Attended by representatives from 18 countries; from the US, West, Central and East Africa (including the constituency of the Ouagadougou Partnership) the meeting validated, cross-national scorecard on government spending for family planning; identified national and regional opportunities to advance transparent access to information on government allocations and spending for family planning identified and made recommendations on transparency standards governing specific budget lines related to family planning.

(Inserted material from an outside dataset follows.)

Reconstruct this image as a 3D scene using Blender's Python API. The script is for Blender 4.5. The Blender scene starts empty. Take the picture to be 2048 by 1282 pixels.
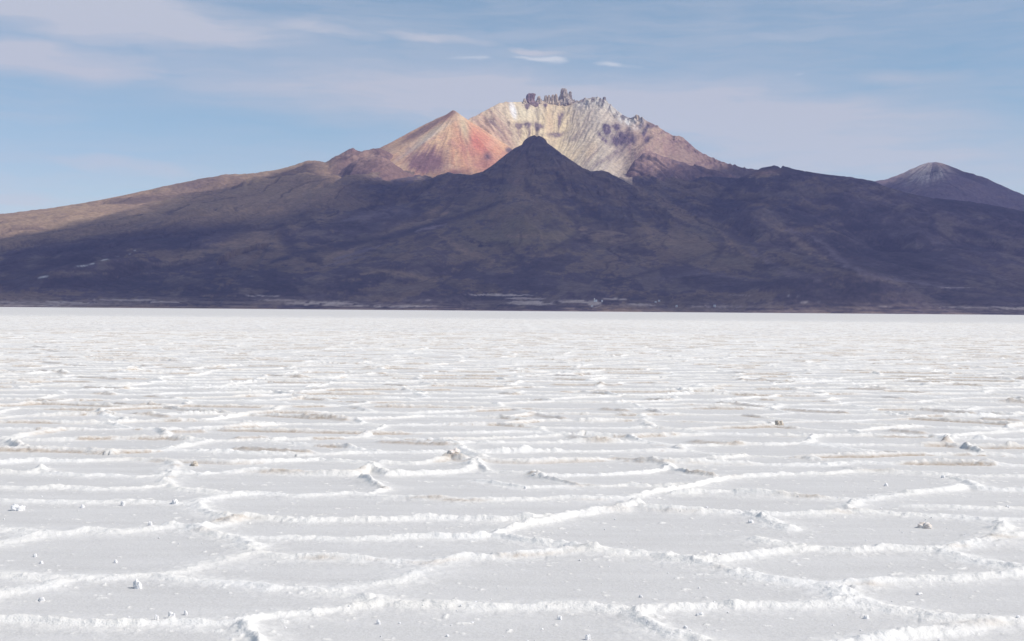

As next steps, PAI and Samasha will continue working with the country teams (Malawi, Zambia, Tanzania and Uganda) piloting the FP expenditure scorecards for advocacy.  Countries look forward to sharing experiences using the scorecard at next year’s meeting, as well as delving further into sub-national issues and applying the AFP SMART approach to budget advocacy. Next year’s fourth annual budget advocacy expert group meeting will take place in September in Malawi.